17年以降、気候変動の原因を生み出している先進国のうち、こうした国連の人道支援の呼びかけに応じているのは約54%で、330億ドルの赤字が生じている。

気候災害でもっとも甚大な被害を受けるのは、社会インフラの脆弱な中低所得国だ

世界各地で紛争や食料不足対策に追われ、すでに財政的にひっ迫している国連の人道支援体制は気候危機でさらに圧力を受けていると研究者は言う。

気候変動が原因の災害の影響で、国内の物理的・社会的インフラに根付く不平等がさらに悪化している。
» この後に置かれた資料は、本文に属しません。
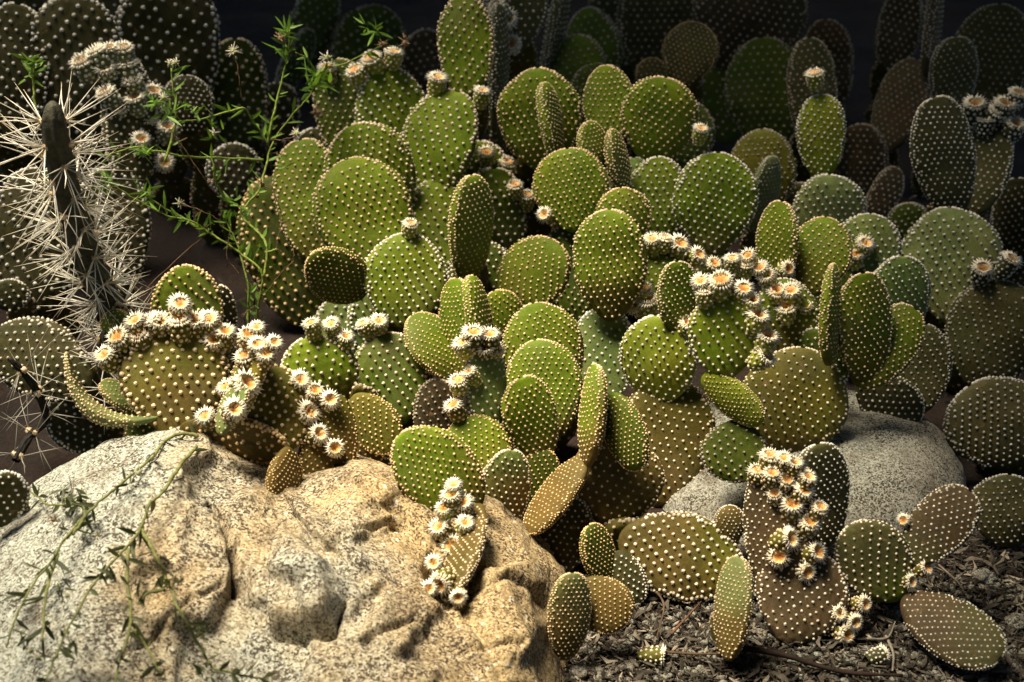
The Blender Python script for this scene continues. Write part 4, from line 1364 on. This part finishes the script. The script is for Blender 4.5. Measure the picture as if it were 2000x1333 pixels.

多くの場合、もっとも痛手を負っているのは低所得国だ。

こうした国々では、災害復興に欠かせない適切なインフラや資金が不足している。

報告書によれば、異常気象災害に関する支援が再三求められる国々には、アフガニスタンやブルキナファソ、ブルンジ、チャド、コンゴ民主共和国、ハイチ、ケニア、ニジェール、ソマリア、南スーダン、ジンバブエなどがある。

一方で米国などの富裕国は、異常気象災害の原因となる二酸化炭素の大部分を排出し続けている。

これまで二酸化炭素をもっとも排出してきた国として、「米国は国際社会に対し、気候変動対策を最優先して異常気象による損壊の費用を肩代わりする義務がある」と、アームストロング氏も述べた。

報告書によれば、国連の人道支援募金では中低所得国のごく一部――推定人口39億人のうち、約4億7400万人――しか賄えない。こうした国々は、今世紀に入って以来ずっと気候変動による災害に悩まされ続けている。

報告書はドイツのボンで開催された気候問題に関する閣僚会合に合わせて公表された。会合では「損失および損害」をテーマに、気候変動でとくに甚大な被害を受けている国々に対する富裕国の資金額を重点に話し合いが行われた。